Entidades de defesa dos direitos humanos contestam a prática da revista íntima. A Rede de Justiça Criminal, que é composta por organizações como Conectas Direitos Humanos, ITTC (Instituto Terra, Trabalho e Cidadania) e IDDD (Instituto de Defesa do Direito de Defesa), pede que a prática seja declarada inconstitucional.
O relatório ‘Revista vexatória: uma prática constante’, elaborado pela Rede em 2021, considera o procedimento como “uma das principais violências perpetradas contra familiares de pessoas presas”.
“Vistas como suspeitas de antemão, milhares de mulheres enfrentam a fila do corpo, onde o vasculhamento de seus corpos que lutam para o encontrar o familiar deixa marcas difíceis de serem esquecidas ao longo da vida”, diz o texto.

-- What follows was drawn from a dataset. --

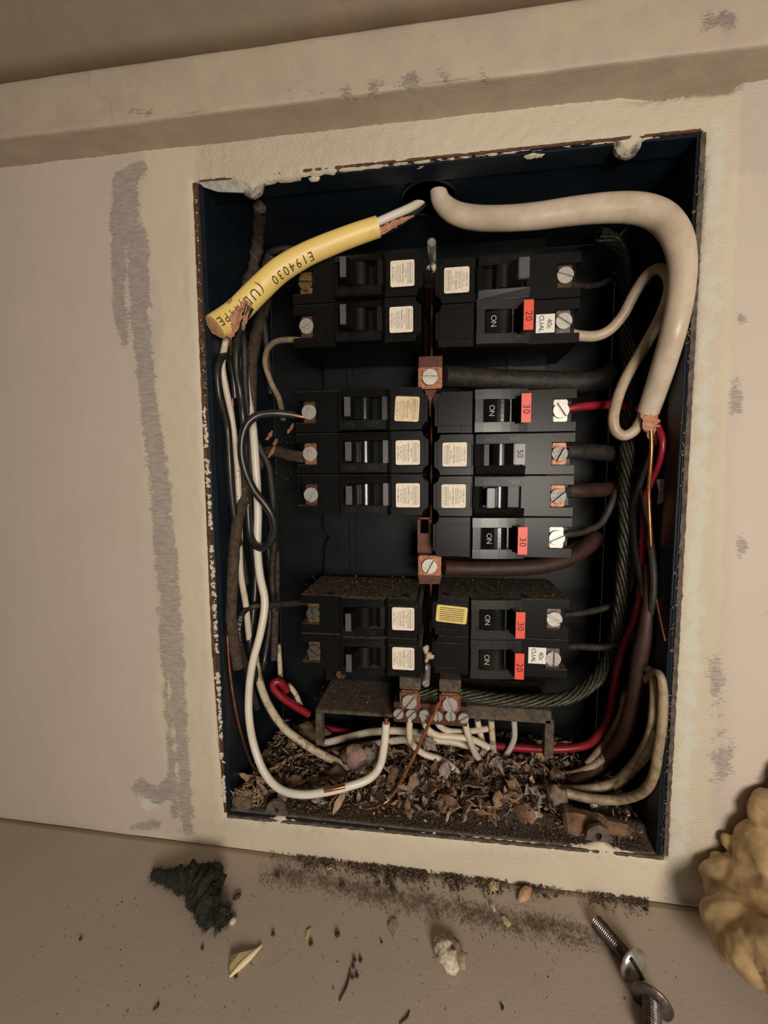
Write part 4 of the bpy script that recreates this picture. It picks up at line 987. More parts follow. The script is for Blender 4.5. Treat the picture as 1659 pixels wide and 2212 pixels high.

“Crianças e idosas não são poupadas, junto a todas as familiares, e com isso são colocadas diante de uma escolha em que nenhum caminho é desprovido de sofrimentos ilegítimos e inaceitáveis: ou passam pelo trauma da devassa de seus corpos por pessoas que as veem como suspeitas de antemão, ou deixam de visitar seus familiares, abrindo mão da convivência familiar que nutre as relações.”